The sphinx’s face remains enigmatic, but it is no longer impersonal. It is the face of Eleni Papadaki.  And, in my mind’s eye, the face from that first shallow grave will remain forever super-imposed upon the white marble. It is an exact likeness.(7)

Map

 

Footnotes

1.     Sikelianos’ Epitaph is very difficult to translate:
Μνήσθητι Κύριε: Για την ώρα που η λεπίδα του φονιά άστραψε
κι όλος ο θεός της Τραγωδίας εφάνη.
Μνήσθητι Κύριε: για την ώρα που άξαφνα, κ’ οι εννιά αδελφές εσκύψαν να της βάλουνε των αιώνων το στεφάνι.
Μνήσθητι Κύριε *:  at the moment the blade of the killer flashed, and the God of Tragedy appeared.  At that moment, the nine sisters bowing, placed upon her the eternal victory wreath.
* The meaning of Μνήσθητι Κύριε is almost impossible to convey.
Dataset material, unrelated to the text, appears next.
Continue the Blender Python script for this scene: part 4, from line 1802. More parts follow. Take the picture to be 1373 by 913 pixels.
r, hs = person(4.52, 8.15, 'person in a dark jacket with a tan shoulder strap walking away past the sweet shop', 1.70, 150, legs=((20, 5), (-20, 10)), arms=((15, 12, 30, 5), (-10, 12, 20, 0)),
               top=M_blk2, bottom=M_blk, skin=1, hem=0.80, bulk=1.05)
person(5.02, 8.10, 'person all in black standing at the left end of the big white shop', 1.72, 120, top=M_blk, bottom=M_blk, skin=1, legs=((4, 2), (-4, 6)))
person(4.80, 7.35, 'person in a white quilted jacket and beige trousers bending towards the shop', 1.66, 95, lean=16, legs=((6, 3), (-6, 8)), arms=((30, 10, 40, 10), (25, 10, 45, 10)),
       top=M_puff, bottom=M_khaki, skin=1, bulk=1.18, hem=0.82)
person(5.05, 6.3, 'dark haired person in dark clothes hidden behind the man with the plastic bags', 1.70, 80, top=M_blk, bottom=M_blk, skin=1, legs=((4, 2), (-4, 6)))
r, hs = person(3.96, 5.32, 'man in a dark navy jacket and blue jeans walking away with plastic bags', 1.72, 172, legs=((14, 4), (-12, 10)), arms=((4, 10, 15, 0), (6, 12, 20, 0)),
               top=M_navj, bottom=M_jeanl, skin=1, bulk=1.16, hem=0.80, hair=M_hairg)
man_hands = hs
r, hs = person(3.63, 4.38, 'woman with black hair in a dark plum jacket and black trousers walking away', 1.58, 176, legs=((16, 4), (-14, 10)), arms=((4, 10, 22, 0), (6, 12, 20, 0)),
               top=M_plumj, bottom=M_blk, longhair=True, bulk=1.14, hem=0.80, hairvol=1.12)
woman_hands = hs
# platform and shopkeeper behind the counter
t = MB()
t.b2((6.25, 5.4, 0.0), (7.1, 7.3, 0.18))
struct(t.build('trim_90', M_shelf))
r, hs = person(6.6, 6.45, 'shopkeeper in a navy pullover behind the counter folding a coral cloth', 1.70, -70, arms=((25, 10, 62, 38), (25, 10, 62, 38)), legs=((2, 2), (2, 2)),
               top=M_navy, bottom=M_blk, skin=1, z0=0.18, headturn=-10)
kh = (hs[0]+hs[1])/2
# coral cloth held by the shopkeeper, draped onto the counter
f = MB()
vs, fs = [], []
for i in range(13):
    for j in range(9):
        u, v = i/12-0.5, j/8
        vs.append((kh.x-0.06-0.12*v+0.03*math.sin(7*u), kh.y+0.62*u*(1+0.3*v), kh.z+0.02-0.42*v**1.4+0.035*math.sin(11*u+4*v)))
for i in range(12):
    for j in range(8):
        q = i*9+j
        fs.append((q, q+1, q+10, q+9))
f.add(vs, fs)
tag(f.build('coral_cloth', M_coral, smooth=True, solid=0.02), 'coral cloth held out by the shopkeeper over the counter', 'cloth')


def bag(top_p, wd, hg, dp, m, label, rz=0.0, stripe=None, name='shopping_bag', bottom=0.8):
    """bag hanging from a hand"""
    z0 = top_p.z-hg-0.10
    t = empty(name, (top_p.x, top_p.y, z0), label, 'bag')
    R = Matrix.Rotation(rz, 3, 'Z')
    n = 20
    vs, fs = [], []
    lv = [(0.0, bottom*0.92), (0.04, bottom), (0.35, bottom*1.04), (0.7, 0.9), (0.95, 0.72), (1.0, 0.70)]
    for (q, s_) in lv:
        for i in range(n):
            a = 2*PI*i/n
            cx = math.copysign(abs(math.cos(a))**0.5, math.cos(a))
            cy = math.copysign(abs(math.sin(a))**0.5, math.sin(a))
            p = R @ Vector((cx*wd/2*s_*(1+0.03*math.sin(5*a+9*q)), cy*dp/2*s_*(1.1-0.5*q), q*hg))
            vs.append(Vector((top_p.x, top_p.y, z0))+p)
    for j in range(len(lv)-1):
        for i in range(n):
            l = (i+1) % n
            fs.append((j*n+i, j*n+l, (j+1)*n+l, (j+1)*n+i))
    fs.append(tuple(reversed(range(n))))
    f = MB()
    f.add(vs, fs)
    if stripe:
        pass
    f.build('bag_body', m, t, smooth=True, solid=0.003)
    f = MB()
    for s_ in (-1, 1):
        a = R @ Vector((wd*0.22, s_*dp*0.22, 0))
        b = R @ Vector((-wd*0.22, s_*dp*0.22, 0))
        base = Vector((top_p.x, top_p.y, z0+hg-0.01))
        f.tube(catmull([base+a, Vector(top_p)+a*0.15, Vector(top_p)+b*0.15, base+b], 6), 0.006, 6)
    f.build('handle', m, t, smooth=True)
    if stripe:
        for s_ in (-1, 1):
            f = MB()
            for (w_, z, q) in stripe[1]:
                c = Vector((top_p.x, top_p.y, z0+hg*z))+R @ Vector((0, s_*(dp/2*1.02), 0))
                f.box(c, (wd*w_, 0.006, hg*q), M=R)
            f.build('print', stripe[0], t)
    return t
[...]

In the Bible it means “Lord, Remember”. In the vernacular it is an expression of amazement for something that is almost beyond belief – a kind of “Can you believe it?” I suspect Sikelianos was playing with many meanings. I would appreciate seeing another effort to translate this.

2. Paxinou  had been in London when the war broke out and did not return to Greece until 1952.
3. The National Theatre was formed in 1932 by an act of parliament signed by the education minister, George Papandreau. It was meant to be a cultural flagship.  During his dictatorship, Metaxas had tried to ban Antigone, fearing its message was subversive. He settled for altering lines.
4. Andre Gerolymatos wrote in An International Civil War that the death of Eleni Papadaki was an example of the tragic convergence of fear, greed, and professional jealousy. There is a persistent rumor that Kaiti Economou, a fellow actress married to a German agent had denounced her.
6. The subsequent signing of the Treaty of Varkiza (12 February 1945) spelled the end of the violent incident known as the Dekembriana and ultimately the end of the left-wing organization's ascendancy.  But it was too late for Eleni. ELAS was partly disarmed, EAM lost its multi-party character to become dominated by KKE and the right then unleashed pogroms against the supporters of the left.
(7) The sculptor, Vangelis Moustakas, says that he chose to depict her dressed in her role as Regan in King Lear.